Sunday 30 September 2012

JAPAN AND THE SENKAKUS

The Japan Times

SENKAKU ISSUE FALLS HARD FROM THE SHELF

Philip Brasor

The Japan Times, September 30, 2012

Tanaage, which means to put something on the shelf, is a term that pops up often in the coverage of the current imbroglio over the islands that Japan calls the Senkakus. There is disagreement over when China, which calls the islands Diaoyu, started insisting they were its territory, but in any case the two countries didn't confront each other with their respective claims until the 1970s. Japanese hardliners say the Chinese became possessive about the rocks in the East China Sea only when they determined there were valuable resources under them, while the Chinese say they've been visiting them before Japan was a twinkle in the goddess Amaterasu's eye.

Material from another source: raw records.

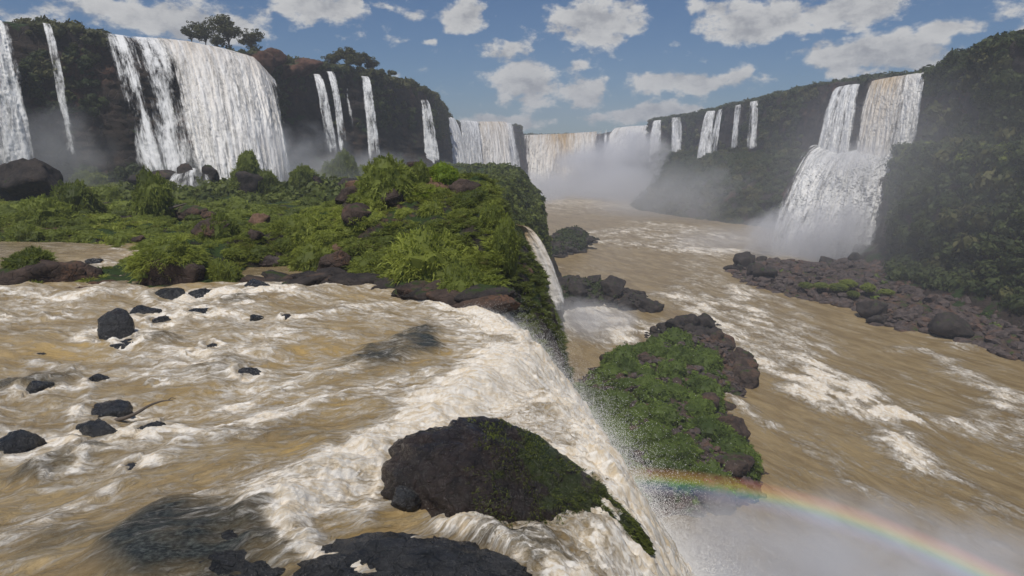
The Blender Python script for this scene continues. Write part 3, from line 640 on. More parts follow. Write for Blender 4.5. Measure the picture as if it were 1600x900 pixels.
boulders(VA, sA, 46, .7, 2.2, M_ROCKB, 'dark brown boulder at the water edge of the bushy rock island below the cascade', 'boulders round the bushy rock island', lambda P, s, r: (s > -.5) & (s < 3.5) & (P[:, 0] > 14), 31)
boulders(VA, sA, 30, .5, 1.6, M_ROCKB, 'brown boulder among bushes and rubble on the rock island below the cascade', 'boulders on the rock island', lambda P, s, r: (s > 3) & (P[:, 0] > 16), 32)
boulders(VB, sB, 26, .8, 2.2, M_ROCK, 'black wet boulder at the far tip of the bushy rock island, foam between', 'boulders at the tip of the rock island', edge(-.8, 9), 33)
boulders(VC, sC, 44, 1.0, 3.0, M_ROCK, 'dark boulder on the low rock spit at the foot of the mossy cliff', 'boulders on the low spit', edge(-.8, 20), 34)
boulders(VE2, sE, 70, 1.4, 4.0, M_ROCK, 'dark boulder along the water edge of the far rubble bank', 'boulders edging the far rubble bank', lambda P, s, r: (s > -1) & (s < 6) & (P[:, 0] < 125) & (P[:, 1] < 245) & (P[:, 1] > 95), 35)
boulders(VE2, sE, 62, 2.4, 5.4, M_ROCK, 'big', 'boulders edging the far rubble bank', lambda P, s, r: (s > -1) & (s < 14) & (P[:, 0] < 112) & (P[:, 1] > 190), 36)
def rubble(V, sd, n_, smin, smax, mat, cond, seed):
    r = np.random.default_rng(seed); P = pickbank(V, sd, n_, r, cond); S = r.uniform(0, 1, len(P))**3*(smax-smin)+smin
    Sv = S[:, None]*np.stack([r.uniform(.8, 1.3, len(P)), r.uniform(.8, 1.3, len(P)), r.uniform(.5, .9, len(P))], 1)
    tag(scatter('rubble', ROCKL, P, Sv, mat, seed, .2), kind='stuff')
rubble(VA, sA, 2600, .14, .75, M_RUBBLE, lambda P, s, r: (s > -.3) & ((P[:, 0] > 22) | (fbm(P*.2, 2) > .15)), 41)
rubble(VE2, sE, 6500, .2, 1.7, M_RUBBLE, lambda P, s, r: (s > 0) & (P[:, 0] < 150) & (P[:, 1] > 80), 42)
rubble(VC, sC, 900, .25, 1.2, M_ROCK, lambda P, s, r: s > -.5, 43)
rubble(VB, sB, 500, .2, .8, M_ROCK, lambda P, s, r: s > -.8, 44)
rubble(VD, sD, 300, .8, 2.4, M_ROCK, lambda P, s, r: s > -.8, 45)
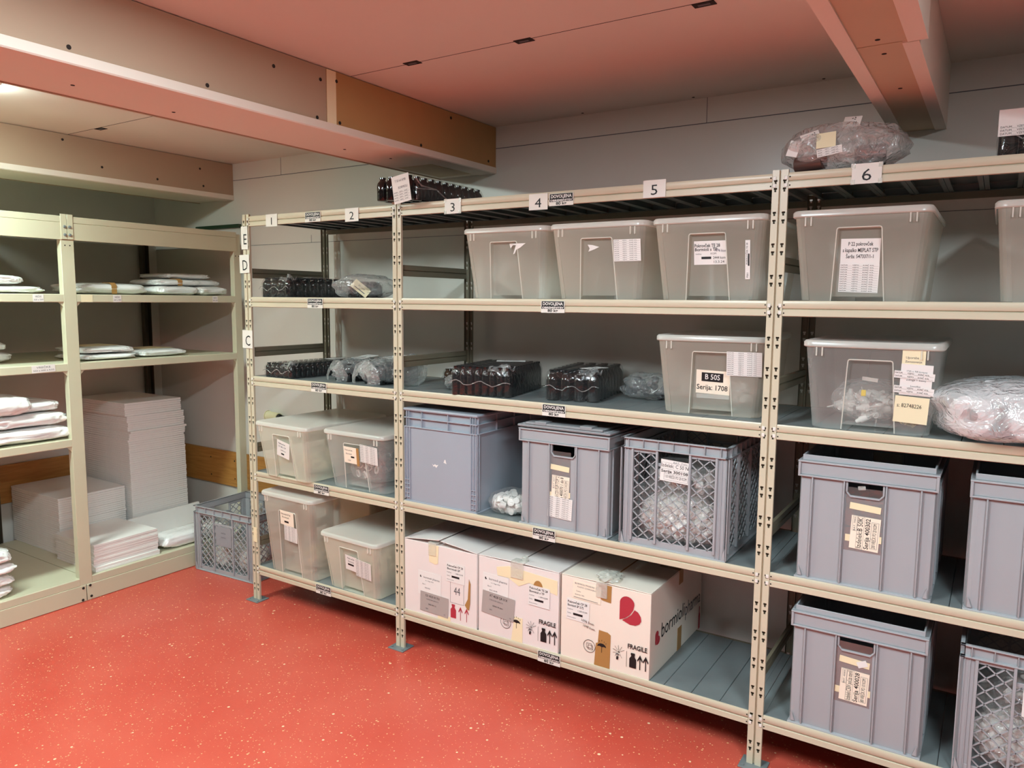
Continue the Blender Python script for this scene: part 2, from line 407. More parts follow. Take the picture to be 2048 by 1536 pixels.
for x in UX:
    for rear in (0, 1):
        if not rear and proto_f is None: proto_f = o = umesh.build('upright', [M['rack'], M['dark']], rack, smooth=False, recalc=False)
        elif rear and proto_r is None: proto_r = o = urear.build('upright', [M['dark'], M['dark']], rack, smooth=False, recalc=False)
        else: o = (proto_r if rear else proto_f).copy(); COL.objects.link(o)
        o.location = (x, DEP if rear else -.003, 0); o.rotation_euler = (0, 0, PI if rear else 0)
        mb = MB(); mb.prism([(-.045,-.035),(.045,-.035),(.045,.045),(-.045,.045)], 'z', .0005, .005); mb.cyl((-.032,-.02,.005),(-.032,-.02,.009),.006,n=8); mb.cyl((.032,-.02,.005),(.032,-.02,.009),.006,n=8)
        fp = mb.build('foot_plate', M['galv'], o, bevel=.001)
    for k in 'ABCD':
        z0 = LV[k] + .098
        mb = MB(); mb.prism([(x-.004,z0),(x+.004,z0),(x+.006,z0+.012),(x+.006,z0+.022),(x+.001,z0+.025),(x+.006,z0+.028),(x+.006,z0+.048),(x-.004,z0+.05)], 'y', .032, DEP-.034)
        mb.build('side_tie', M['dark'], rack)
PR = [(0,-.049),(-.003,-.047),(-.003,-.028),(-.0005,-.0262),(.006,-.0262),(.006,-.0238),(-.0005,-.0238),(-.003,-.0215),(-.003,-.003),(-.001,.0015),(.003,.002),(.003,-.049)]
for b in range(3):
    x0, x1 = UX[b]+.0255, UX[b+1]-.0255
    for k, z in LV.items():
        mb = MB(); mb.prism([(p[0], p[1]+z) for p in PR], 'x', x0, x1)
        for xe in (x0+.004, x1-.004):
            for dz in (-.012, -.038): mb.cyl((xe, -.0036, z+dz), (xe, -.002, z+dz), .0026, n=8, m=1)
        mb.build('front_beam', [M['rack'], M['seam']], rack, angle=50)
        for xe, sg in ((x0, -1), (x1, 1)):
            mb = MB()
            for dz in (-.014, -.037): mb.box(xe+sg*.008-.005, xe+sg*.008+.005, -.0052, -.0032, z+dz-.006, z+dz+.006); 
            mb.build('beam_hook', M['plate'], rack, bevel=.001)
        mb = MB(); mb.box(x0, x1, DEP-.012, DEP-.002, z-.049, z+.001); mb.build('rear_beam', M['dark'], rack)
        # deck of folded metal planks, open below
        mb = MB(); n = max(1, round((x1-x0)/.101)); w = (x1-x0)/n
        for i in range(n):
            a = x0 + i*w + .0008; c = x0 + (i+1)*w - .0008; ya, yb = .004, DEP-.014
            r = [(a,.0,z-.024),(a+.004,.0,z-.026),(a+.004,.0,z-.003),(a+.0025,0,z),(c-.0025,0,z),(c-.004,0,z-.003),(c-.004,0,z-.026),(c,0,z-.024)]
            prof = [(a+.014,z-.026),(a,z-.026),(a,z-.0015),(a+.0015,z),(c-.0015,z),(c,z-.0015),(c,z-.026),(c-.014,z-.026)]
            k2 = len(prof)
            mb.add([(p[0],ya,p[1]) for p in prof] + [(p[0],yb,p[1]) for p in prof], [[j,j+1,k2+j+1,k2+j] for j in range(k2-1)])
            for yy, d in ((ya, 1), (yb, -1)):
                mb.add([(a+.003,yy,z-.001),(c-.003,yy,z-.001),(c-.003,yy,z-.026),(a+.003,yy,z-.026),(c-.003,yy+d*.02,z-.026),(a+.003,yy+d*.02,z-.026)], [(0,1,2,3),(3,2,4,5)])
        mb.box(UX[b]+.001, x0+.001, .0125, DEP-.0165, z-.004, z-.0005); mb.box(x1-.001, UX[b+1]-.001, .0125, DEP-.0165, z-.004, z-.0005)  # filler strips added at the uprights to block light streaks on the wall
        mb.build('shelf_deck', M['galv'], rack, recalc=False)
# signs on the rack
def sign(name, x, z, w, h, items, y=-.0062, tilt=0, sheet='plate'):
    return paper(rack, name, T(x, y, z) @ FRONT @ RZ(tilt), w, h, sheet, items, .0012)
for n, x, z in (('1', .2, 1.983), ('2', .743, 1.981), ('3', 1.316, 1.985), ('4', 1.726, 1.977), ('5', 2.197, 1.993), ('6', 2.874, 1.99)):
    o = sign('number_sign', x, z, .083, .06, [('t', 0, -.006, .05, n, 'black', {'sx': 1.25})]); o['label'] = 'white number sign reading ' + n
    if n in '36':
        mb = MB()
        for sx in (-1, 1): 
            for sz in (-1, 1): mb.box(x+sx*.038-.006, x+sx*.038+.006, -.0078, -.0064, z+sz*.024-.007, z+sz*.024+.007)
        mb.build('tape', M['cleart'], o)
for x, z in ((.49, 1.984), (.494, 1.580), (.507, 1.177), (.511, .674), (.511, .166), (1.826, 1.980), (1.796, 1.578), (1.807, 1.177), (1.77, .674), (1.801, .166)):
    sign('load_sign', x, z, .104, .045, [('r', -.049, .001, .049, .0215, 'black'), ('t', 0, .0115, .0165, 'DOVOLJENA', 'white', {'w': .088, 'b': .02}), ('r', -.05, -.0075, .05, .0012, 'black'), ('t', 0, -.003, .0095, 'OBREMENITEV', 'white', {'w': .094, 'b': .03}),
        ('t', 0, -.0145, .0145, '80 kg', 'black', {'w': .045, 'b': .03})])
for s, x, z, w, h, tl in (('E', -.006, 1.905, .05, .115, 0), ('D', -.012, 1.775, .075, .092, 1), ('C', -.006, 1.392, .078, .092, -1)):
    o = sign('letter_sign', x, z, w, h, [('t', .004, -.01, .075, s, 'black', {'sx': .8})], y=-.008, tilt=tl); o['label'] = 'white letter sign reading ' + s
paper(rack, 'tape', T(.006, -.0062, .36) @ FRONT, .03, .08, 'tape')

# ------------------------------------------------------------------ pale shelf on the left wall
SX = -.728; SB = -1.70
shelf = thing('storage_shelf', 'pale green-grey steel shelf unit along the left wall', 'shelf', (0, 0, 0))
def post(y, w, rear=False):
    mb = MB()
    x = SB if rear else SX
    if rear:
        mb.box(x-.04, x, y-w/2, y-w/2+.004, 0, 2.0); mb.box(x-.04, x-.036, y-w/2, y+w/2, 0, 2.0); mb.box(x-.04, x, y+w/2-.004, y+w/2, 0, 2.0)
    else:
        mb.box(x-.04, x-.001, y-w/2, y+w/2, .0, 1.99)
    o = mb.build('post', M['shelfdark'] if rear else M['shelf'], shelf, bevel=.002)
    if not rear:
        mb = MB()
        z = .2
        while z < 1.85:
            mb.box(x-.026, x-.018, y+w/2, y+w/2+.0006, z, z+.018); z += .05
        mb.box(x-.001, x-.0004, y-.012-.003, y-.012+.003, 1.855, 1.861); mb.box(x-.001, x-.0004, y+.012-.003, y+.012+.003, 1.855, 1.861)
        mb.build('slot', M['seam'], o, smooth=False)
for y in (-1.56, -.512, .497):
    w = .064 if y < 0 else .05
    post(y, w); post(y, .05, True)
for i, (ya, yb, lv) in enumerate(((-1.528, -.544, (.129, .8735, 1.2645, 1.6147)), (-.480, .472, (.129, 1.2645, 1.6147)))):
    for z in lv:
        mb = MB(); mb.prism([(SX-.004,z-.041),(SX-.001,z-.038),(SX-.001,z-.003),(SX-.004,z),(SB+.002,z),(SB+.002,z-.041),(SB+.006,z-.041),(SB+.006,z-.006),(SX-.02,z-.006),(SX-.02,z-.041)], 'y', ya, yb)
        o = mb.build('shelf_board', M['shelf'], shelf)
        for yy, sg in ((ya, 1), (yb, -1)):
            if z > .2:
                mb = MB(); mb.prism([(yy, z-.041), (yy+sg*.022, z-.041), (yy, z-.066)], 'x', SX-.012, SX-.008); mb.build('gusset', M['shelf'], o)
    for z in lv:
        e0, e1 = (yb, -.513) if i == 0 else (-.508, ya)
        mb = MB(); mb.box(SB+.006, SX-.043, e0, e1, z-.02, z); mb.build('board_edge', M['shelf'], shelf, smooth=False)
    mb = MB(); mb.prism([(SX-.03,1.886),(SX+.002,1.886),(SX+.002,1.968),(SX-.001,1.97),(SX+.002,1.972),(SX+.002,2.0),(SX,2.002),(SX-.03,2.002)], 'y', ya-.02, yb+.02)
    mb.build('top_beam', M['shelf'], shelf)
    mb = MB(); mb.box(SB, SX-.031, ya, yb, 1.95, 1.97); mb.build('top_board', M['shelf'], shelf)
    mb = MB(); mb.box(SX-.02, SX+.002, ya-.03, yb+.03, .002, .0885); mb.build('plinth', M['shelf'], shelf, bevel=.002)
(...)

But around 1978 the matter was "put on the shelf" in accordance with an unspoken understanding that China would continue claiming the islands for itself while tacitly acknowledging that Japan "realistically controlled them," to quote China-based freelance journalist Yoshiko Furumae in the Tokyo Shimbun. Japan could then assert to the void that there is no territorial problem.

Tokyo Governor Shintaro Ishihara effectively knocked the matter off the shelf when he offered to buy the islands from its Japanese owners on behalf of Tokyo, a move that prodded the national government to make its own offer, thus not only inflating the price of the rocks from ¥500 million to a staggering ¥2 billion, but also causing China to lose face, since the deal was sealed the day after Prime Minister Yoshihiko Noda and Chinese President Hu Jintao held a secret meeting at the APEC conference in Vladivostok, where Noda didn't even mention the pending purchase. Hu was furious.